Friday, October 5, 2018

The Origins of Chiang Mai Brazilian Jiu-Jitsu, by Bryan Garrison

Please note this post refers only to the history and personal journey that led to the formation of the gym Chiang Mai Brazilian Jiu-Jitsu.  

In August 2008, when I moved to Chiang Mai, Thailand, I'd been studying Brazilian Jiu-jitsu for about 6 years. Originally, I trained under Claudio França (black belt under Master Francisco Mansor) and Garth Taylor (black belt under Claudio França) in Santa Cruz, California, USA.  Following getting my blue belt from Claudio, I moved to the San Francisco Bay Area for work where I continued to study BJJ under John "J" Janero (Rickson Gracie purple belt then/ current Saulo Ribeiro black belt).

I decided to move to Thailand and try living abroad before attaining my purple belt. A bittersweet decision as I regret not getting my purple belt, but I did truly love living in Thailand.

There were some very good options for training BJJ in Thailand when I moved here (Bangkok BJJ, EMAC, Bangkok Fight Club, Tiger Muay Thai, etc.) but those camps were all located in Bangkok and Phuket. Since I chose to live in Chiang Mai, it seemed like I had no options. After living in Chiang Mai for nearly a year I really started to miss BJJ.

A good friend of mine from Belgium and I were talking one day, and we started discussing BJJ. He had some martial arts experience but had never been exposed to the grappling or BJJ. After talking a bit, we decided to get together and train together.  For a couple months, we trained at Muang Chiang Mai Stadium on a permanent wrestling mat they had there.  Unfortunately, the mat room had open block walls and a lot of dust covered the mat daily.  We brought our own cleaning supplies (mops, buckets, etc.) and cleaned before we trained.  This routine got old and we decided to set up our own training space.
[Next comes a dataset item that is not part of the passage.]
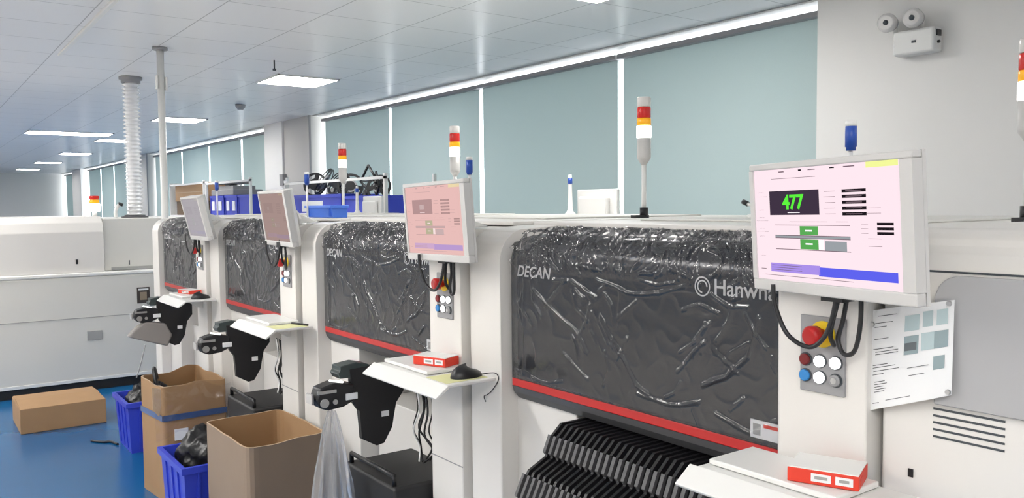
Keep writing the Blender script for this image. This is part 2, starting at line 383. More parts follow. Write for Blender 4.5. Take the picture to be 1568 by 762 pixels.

We renovated a room above his bar and laid down some custom made massage mats (the space is still there to this day).  Eventually more of our friends joined and after a couple months, we decided to make it official.  In May of 2009 we started Chiang Mai Brazilian Jiu-jitsu.  It was definitely a unique situation as there was a bar below and BJJ above in the same building. It somehow took though, and the club started building momentum.

In late September 2009 Chiang Mai BJJ took a small team to Bangkok and competed in the 2009 FBT Thailand BJJ/ Grappling Open hosted by Bangkok BJJ and BJJ-Asia. It was a well-run tournament and we had a blast. A few of the guys did well in the white belt and beginners, no-gi divisions. The team even brought back a silver medal in the no-gi competition. It was a proud moment for me since the club had only been open for a few months, and we all trained hard for the competition.

As fate would have it, Niti Techottiasnee (owner of EMAC in Bangkok and now a BJJ black belt under Professor Adam Kayoom) heard mention of Chiang Mai BJJ at the tournament and realized there was some interest in BJJ in northern Thailand. A friend of his, Professor Pedro 'Bebe' Schmall (a Royler Gracie black belt) was looking to relocate from Beijing, China during this time. The three of us met briefly to discuss the potential success of BJJ in Chiang Mai. After the meeting, there was a lot of optimism about Pedro instructing BJJ in Chiang Mai.

About a month later (November 2009), Pedro moved to Chiang Mai to set up a new school.  The school was to be a collaborative effort between EMAC, Chiang Mai BJJ, and Pedro. EMAC provided the facility, Chiang Mai BJJ provided students (myself included) and it's BJJ network, and Pedro provided the BJJ expertise.  On March 11, 2010, after a few months of getting things established, MMA Chiang Mai officially opened with Professor Pedro Schmall as the head instructor.

The era of MMA Chiang Mai under Professor Pedro Schmall was short lived however.  In September 2010, Pedro returned to Brazil and MMA Chiang Mai continued as a club co-operated by myself and Krzysztof Hajtalowicz (a.k.a. Chris Haja).   Chris and I helped prepare another small team for the 2010 FBT Thailand Open (October 23 & 24).  Again, the team did well even bringing home a few medals.

In early 2011, MMA Chiang Mai merged into a collaborative effort with multiple instructors and the name was changed to GoldenTriangle International Martial Arts.  Muay Thai, western boxing, judo, and BJJ were all offered independently under the new format.  We had a number of visitors including Professor Adam Kayoom of Bangkok BJJ during the following months.  I continued to co-operate GTIMA until I accepted a position managing Bangkok BJJ in June 2011.